**Exercise requirements**
Reproduce all of the data exactly.

**Given data**
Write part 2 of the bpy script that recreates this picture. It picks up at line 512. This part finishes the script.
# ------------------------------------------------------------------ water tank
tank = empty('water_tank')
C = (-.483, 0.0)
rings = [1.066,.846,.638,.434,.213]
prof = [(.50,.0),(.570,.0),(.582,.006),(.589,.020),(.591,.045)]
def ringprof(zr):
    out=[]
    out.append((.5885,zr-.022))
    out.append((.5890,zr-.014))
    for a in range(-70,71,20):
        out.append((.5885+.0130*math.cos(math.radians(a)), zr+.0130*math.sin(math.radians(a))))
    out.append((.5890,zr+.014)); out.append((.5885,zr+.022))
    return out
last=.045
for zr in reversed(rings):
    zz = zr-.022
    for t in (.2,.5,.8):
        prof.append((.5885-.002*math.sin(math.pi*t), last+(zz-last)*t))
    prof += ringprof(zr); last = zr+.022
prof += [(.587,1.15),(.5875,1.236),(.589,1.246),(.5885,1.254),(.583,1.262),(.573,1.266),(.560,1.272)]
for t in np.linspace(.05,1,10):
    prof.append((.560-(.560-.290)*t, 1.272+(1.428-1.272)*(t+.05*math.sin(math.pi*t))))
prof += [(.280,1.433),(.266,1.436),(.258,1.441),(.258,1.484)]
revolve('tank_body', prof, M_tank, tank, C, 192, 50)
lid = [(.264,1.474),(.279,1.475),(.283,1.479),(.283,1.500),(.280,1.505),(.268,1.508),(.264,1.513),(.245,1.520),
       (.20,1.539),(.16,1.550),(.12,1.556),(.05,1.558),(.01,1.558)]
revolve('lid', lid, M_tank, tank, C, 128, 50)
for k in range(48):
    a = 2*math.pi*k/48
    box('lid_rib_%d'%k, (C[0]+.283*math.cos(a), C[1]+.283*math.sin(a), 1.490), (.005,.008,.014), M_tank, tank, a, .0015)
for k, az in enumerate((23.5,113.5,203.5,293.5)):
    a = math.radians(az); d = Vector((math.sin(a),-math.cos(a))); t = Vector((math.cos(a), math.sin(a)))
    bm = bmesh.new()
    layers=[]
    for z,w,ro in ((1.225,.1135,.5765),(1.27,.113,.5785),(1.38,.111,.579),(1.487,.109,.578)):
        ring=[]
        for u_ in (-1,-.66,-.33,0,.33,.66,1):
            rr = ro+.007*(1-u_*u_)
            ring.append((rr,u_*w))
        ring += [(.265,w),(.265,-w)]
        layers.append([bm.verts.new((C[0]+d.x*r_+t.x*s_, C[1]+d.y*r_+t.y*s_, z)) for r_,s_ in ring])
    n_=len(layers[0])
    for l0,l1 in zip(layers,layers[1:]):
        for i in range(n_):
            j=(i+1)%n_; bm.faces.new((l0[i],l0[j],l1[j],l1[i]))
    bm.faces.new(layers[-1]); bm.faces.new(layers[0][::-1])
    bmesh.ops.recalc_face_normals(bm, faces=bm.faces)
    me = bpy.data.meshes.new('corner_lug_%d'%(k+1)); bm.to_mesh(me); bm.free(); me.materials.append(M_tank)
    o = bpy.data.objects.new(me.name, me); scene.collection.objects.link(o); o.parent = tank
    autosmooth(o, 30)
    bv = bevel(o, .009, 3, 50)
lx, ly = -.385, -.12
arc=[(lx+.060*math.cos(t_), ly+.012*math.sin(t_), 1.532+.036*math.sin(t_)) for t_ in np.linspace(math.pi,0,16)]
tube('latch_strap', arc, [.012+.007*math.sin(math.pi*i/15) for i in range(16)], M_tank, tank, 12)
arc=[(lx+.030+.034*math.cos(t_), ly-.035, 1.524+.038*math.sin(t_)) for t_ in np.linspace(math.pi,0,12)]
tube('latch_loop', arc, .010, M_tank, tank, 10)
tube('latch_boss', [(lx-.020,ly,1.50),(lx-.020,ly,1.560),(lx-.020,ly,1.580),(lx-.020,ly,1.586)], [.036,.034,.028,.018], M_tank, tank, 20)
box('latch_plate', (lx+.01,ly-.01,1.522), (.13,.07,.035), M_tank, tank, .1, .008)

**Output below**
Write part 2 of the bpy script that recreates this picture. It picks up at line 512. This part finishes the script.
# ------------------------------------------------------------------ water tank
tank = empty('water_tank')
C = (-.483, 0.0)
rings = [1.066,.846,.638,.434,.213]
prof = [(.50,.0),(.570,.0),(.582,.006),(.589,.020),(.591,.045)]
def ringprof(zr):
    out=[]
    out.append((.5885,zr-.022))
    out.append((.5890,zr-.014))
    for a in range(-70,71,20):
        out.append((.5885+.0130*math.cos(math.radians(a)), zr+.0130*math.sin(math.radians(a))))
    out.append((.5890,zr+.014)); out.append((.5885,zr+.022))
    return out
last=.045
for zr in reversed(rings):
    zz = zr-.022
    for t in (.2,.5,.8):
        prof.append((.5885-.002*math.sin(math.pi*t), last+(zz-last)*t))
    prof += ringprof(zr); last = zr+.022
prof += [(.587,1.15),(.5875,1.236),(.589,1.246),(.5885,1.254),(.583,1.262),(.573,1.266),(.560,1.272)]
for t in np.linspace(.05,1,10):
    prof.append((.560-(.560-.290)*t, 1.272+(1.428-1.272)*(t+.05*math.sin(math.pi*t))))
prof += [(.280,1.433),(.266,1.436),(.258,1.441),(.258,1.484)]
revolve('tank_body', prof, M_tank, tank, C, 192, 50)
lid = [(.264,1.474),(.279,1.475),(.283,1.479),(.283,1.500),(.280,1.505),(.268,1.508),(.264,1.513),(.245,1.520),
       (.20,1.539),(.16,1.550),(.12,1.556),(.05,1.558),(.01,1.558)]
revolve('lid', lid, M_tank, tank, C, 128, 50)
for k in range(48):
    a = 2*math.pi*k/48
    box('lid_rib_%d'%k, (C[0]+.283*math.cos(a), C[1]+.283*math.sin(a), 1.490), (.005,.008,.014), M_tank, tank, a, .0015)
for k, az in enumerate((23.5,113.5,203.5,293.5)):
    a = math.radians(az); d = Vector((math.sin(a),-math.cos(a))); t = Vector((math.cos(a), math.sin(a)))
    bm = bmesh.new()
    layers=[]
    for z,w,ro in ((1.225,.1135,.5765),(1.27,.113,.5785),(1.38,.111,.579),(1.487,.109,.578)):
        ring=[]
        for u_ in (-1,-.66,-.33,0,.33,.66,1):
            rr = ro+.007*(1-u_*u_)
            ring.append((rr,u_*w))
        ring += [(.265,w),(.265,-w)]
        layers.append([bm.verts.new((C[0]+d.x*r_+t.x*s_, C[1]+d.y*r_+t.y*s_, z)) for r_,s_ in ring])
    n_=len(layers[0])
    for l0,l1 in zip(layers,layers[1:]):
        for i in range(n_):
            j=(i+1)%n_; bm.faces.new((l0[i],l0[j],l1[j],l1[i]))
    bm.faces.new(layers[-1]); bm.faces.new(layers[0][::-1])
    bmesh.ops.recalc_face_normals(bm, faces=bm.faces)
    me = bpy.data.meshes.new('corner_lug_%d'%(k+1)); bm.to_mesh(me); bm.free(); me.materials.append(M_tank)
    o = bpy.data.objects.new(me.name, me); scene.collection.objects.link(o); o.parent = tank
    autosmooth(o, 30)
    bv = bevel(o, .009, 3, 50)
lx, ly = -.385, -.12
arc=[(lx+.060*math.cos(t_), ly+.012*math.sin(t_), 1.532+.036*math.sin(t_)) for t_ in np.linspace(math.pi,0,16)]
tube('latch_strap', arc, [.012+.007*math.sin(math.pi*i/15) for i in range(16)], M_tank, tank, 12)
arc=[(lx+.030+.034*math.cos(t_), ly-.035, 1.524+.038*math.sin(t_)) for t_ in np.linspace(math.pi,0,12)]
tube('latch_loop', arc, .010, M_tank, tank, 10)
tube('latch_boss', [(lx-.020,ly,1.50),(lx-.020,ly,1.560),(lx-.020,ly,1.580),(lx-.020,ly,1.586)], [.036,.034,.028,.018], M_tank, tank, 20)
box('latch_plate', (lx+.01,ly-.01,1.522), (.13,.07,.035), M_tank, tank, .1, .008)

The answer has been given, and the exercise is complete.